◆ PROBLEM STATEMENT
Every line that contains the word "smooth" should be copied.

◆ AVAILABLE DATA
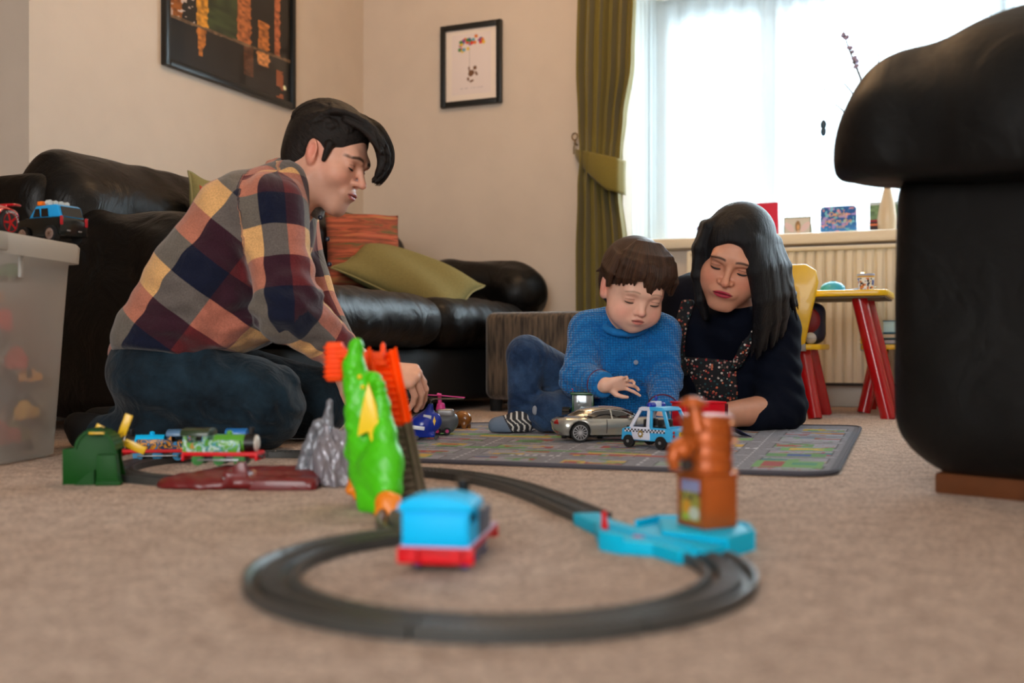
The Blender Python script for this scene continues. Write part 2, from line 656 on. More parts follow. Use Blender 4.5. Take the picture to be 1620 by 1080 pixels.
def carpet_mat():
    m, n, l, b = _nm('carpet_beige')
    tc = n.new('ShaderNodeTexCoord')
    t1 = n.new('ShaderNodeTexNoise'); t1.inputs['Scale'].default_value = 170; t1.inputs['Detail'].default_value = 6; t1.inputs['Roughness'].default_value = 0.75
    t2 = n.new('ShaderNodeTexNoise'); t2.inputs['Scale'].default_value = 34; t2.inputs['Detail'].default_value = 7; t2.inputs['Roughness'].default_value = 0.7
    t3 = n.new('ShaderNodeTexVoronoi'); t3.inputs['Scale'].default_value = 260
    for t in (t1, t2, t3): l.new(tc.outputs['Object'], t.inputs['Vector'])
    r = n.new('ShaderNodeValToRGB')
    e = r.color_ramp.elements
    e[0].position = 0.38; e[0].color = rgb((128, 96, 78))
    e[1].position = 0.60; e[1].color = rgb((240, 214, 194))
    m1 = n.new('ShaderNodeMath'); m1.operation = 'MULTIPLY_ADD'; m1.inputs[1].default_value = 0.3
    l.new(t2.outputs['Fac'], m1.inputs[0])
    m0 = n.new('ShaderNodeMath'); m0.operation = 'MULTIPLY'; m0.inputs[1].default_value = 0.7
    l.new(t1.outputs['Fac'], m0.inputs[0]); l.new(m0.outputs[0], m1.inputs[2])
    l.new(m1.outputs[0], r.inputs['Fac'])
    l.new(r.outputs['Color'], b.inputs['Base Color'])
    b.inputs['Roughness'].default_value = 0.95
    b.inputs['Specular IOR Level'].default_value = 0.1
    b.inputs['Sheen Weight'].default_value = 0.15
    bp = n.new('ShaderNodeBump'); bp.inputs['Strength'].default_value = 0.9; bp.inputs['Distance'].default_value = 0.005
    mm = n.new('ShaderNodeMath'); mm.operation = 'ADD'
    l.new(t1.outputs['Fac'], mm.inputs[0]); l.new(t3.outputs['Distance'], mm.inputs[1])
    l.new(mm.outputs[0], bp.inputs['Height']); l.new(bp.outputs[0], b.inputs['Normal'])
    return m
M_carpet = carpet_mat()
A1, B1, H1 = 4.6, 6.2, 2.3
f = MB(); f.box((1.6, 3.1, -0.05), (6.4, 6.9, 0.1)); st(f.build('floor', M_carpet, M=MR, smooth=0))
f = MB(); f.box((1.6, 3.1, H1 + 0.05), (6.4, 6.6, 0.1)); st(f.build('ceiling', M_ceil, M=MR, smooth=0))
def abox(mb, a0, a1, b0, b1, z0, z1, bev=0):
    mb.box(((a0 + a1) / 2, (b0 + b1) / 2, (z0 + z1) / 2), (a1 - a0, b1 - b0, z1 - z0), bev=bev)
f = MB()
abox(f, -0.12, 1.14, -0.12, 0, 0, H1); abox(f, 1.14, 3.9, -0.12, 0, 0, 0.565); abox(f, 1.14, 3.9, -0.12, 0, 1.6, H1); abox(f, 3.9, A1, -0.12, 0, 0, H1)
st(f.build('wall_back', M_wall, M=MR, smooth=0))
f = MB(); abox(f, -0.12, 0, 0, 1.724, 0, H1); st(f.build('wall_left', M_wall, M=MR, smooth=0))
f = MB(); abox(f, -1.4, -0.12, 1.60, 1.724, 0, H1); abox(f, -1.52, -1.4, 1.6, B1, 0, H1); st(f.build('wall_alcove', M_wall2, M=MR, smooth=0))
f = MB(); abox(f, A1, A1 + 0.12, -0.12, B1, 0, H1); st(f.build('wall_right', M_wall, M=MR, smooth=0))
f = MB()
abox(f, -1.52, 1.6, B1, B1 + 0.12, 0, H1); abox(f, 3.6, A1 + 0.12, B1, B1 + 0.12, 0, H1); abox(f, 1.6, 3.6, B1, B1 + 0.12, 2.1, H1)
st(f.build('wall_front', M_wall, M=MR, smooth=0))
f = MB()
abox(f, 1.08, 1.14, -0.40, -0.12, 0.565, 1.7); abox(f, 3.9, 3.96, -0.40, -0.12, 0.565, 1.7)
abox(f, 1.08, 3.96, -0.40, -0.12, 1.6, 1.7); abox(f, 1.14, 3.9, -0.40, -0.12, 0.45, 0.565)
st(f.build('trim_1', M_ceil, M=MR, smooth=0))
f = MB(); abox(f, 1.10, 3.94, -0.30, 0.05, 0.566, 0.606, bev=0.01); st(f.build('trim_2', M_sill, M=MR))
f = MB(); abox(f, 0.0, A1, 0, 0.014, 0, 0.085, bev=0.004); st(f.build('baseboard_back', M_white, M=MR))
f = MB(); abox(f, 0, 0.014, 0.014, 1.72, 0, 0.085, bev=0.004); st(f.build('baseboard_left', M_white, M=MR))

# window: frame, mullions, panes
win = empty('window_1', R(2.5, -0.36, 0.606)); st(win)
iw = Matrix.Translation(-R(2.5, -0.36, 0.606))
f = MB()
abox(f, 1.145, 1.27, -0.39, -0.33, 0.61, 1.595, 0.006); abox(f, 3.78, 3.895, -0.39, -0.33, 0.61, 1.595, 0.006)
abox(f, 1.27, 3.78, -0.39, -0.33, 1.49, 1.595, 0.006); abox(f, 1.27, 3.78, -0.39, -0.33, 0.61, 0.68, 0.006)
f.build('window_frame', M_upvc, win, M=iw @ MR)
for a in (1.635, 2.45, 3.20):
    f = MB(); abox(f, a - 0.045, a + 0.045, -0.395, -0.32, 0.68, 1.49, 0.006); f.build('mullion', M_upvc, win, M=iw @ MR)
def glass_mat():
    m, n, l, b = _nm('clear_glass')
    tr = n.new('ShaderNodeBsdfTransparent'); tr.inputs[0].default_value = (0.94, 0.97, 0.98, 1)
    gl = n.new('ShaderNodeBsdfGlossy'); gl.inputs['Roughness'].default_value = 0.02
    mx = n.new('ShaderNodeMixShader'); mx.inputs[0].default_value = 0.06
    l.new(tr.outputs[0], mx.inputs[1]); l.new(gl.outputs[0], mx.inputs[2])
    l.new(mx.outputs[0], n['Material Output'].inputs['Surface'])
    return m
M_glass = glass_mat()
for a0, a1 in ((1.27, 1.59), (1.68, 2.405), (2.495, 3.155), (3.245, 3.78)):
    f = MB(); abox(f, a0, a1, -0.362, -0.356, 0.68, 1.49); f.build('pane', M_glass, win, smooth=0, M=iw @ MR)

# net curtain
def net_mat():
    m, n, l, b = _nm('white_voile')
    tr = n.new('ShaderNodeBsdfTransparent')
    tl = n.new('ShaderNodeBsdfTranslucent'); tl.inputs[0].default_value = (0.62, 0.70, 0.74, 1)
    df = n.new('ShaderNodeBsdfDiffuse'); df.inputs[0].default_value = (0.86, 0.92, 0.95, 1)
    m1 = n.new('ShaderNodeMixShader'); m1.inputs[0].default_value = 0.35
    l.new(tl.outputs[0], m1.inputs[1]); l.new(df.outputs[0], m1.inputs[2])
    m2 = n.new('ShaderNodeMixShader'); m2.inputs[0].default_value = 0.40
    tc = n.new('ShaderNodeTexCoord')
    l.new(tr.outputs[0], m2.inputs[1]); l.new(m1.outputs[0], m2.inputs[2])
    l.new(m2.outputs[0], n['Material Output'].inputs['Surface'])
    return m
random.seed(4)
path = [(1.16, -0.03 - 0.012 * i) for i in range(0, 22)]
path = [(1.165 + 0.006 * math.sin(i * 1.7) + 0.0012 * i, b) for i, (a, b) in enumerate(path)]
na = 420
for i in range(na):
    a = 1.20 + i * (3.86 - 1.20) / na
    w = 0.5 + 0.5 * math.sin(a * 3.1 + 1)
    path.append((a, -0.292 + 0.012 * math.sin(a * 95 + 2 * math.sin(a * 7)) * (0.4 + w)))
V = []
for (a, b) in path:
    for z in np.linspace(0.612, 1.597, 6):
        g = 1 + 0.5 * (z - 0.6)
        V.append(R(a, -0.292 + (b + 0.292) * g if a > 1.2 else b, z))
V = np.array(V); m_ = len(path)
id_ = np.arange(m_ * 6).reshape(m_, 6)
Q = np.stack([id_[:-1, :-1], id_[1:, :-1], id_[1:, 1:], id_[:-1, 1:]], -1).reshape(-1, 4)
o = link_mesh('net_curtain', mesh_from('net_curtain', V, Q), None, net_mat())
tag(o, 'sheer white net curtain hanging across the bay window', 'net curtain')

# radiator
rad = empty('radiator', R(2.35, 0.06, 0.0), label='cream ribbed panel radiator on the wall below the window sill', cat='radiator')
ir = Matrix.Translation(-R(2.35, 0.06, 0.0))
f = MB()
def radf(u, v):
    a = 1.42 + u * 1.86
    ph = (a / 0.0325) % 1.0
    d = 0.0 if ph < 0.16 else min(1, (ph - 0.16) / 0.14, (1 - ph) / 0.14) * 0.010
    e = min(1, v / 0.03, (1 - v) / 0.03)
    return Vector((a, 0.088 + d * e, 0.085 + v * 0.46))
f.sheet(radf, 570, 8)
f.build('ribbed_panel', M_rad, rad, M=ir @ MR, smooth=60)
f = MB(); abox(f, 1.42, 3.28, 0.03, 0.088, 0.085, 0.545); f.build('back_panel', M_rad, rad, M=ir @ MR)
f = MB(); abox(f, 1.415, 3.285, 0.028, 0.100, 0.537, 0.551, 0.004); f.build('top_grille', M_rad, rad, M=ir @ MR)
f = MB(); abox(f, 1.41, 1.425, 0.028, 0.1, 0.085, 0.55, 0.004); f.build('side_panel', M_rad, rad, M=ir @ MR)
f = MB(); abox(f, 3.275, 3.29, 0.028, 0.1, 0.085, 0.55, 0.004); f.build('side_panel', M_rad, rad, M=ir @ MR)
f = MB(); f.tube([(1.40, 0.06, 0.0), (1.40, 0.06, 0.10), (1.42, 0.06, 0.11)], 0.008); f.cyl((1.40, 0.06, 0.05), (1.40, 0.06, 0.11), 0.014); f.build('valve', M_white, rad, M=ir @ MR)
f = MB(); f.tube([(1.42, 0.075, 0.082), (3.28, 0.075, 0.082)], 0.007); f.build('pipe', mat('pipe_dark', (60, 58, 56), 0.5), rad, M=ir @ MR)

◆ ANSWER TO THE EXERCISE
f = MB(); f.box((1.6, 3.1, -0.05), (6.4, 6.9, 0.1)); st(f.build('floor', M_carpet, M=MR, smooth=0))
f = MB(); f.box((1.6, 3.1, H1 + 0.05), (6.4, 6.6, 0.1)); st(f.build('ceiling', M_ceil, M=MR, smooth=0))
st(f.build('wall_back', M_wall, M=MR, smooth=0))
f = MB(); abox(f, -0.12, 0, 0, 1.724, 0, H1); st(f.build('wall_left', M_wall, M=MR, smooth=0))
f = MB(); abox(f, -1.4, -0.12, 1.60, 1.724, 0, H1); abox(f, -1.52, -1.4, 1.6, B1, 0, H1); st(f.build('wall_alcove', M_wall2, M=MR, smooth=0))
f = MB(); abox(f, A1, A1 + 0.12, -0.12, B1, 0, H1); st(f.build('wall_right', M_wall, M=MR, smooth=0))
st(f.build('wall_front', M_wall, M=MR, smooth=0))
st(f.build('trim_1', M_ceil, M=MR, smooth=0))
    f = MB(); abox(f, a0, a1, -0.362, -0.356, 0.68, 1.49); f.build('pane', M_glass, win, smooth=0, M=iw @ MR)
f.build('ribbed_panel', M_rad, rad, M=ir @ MR, smooth=60)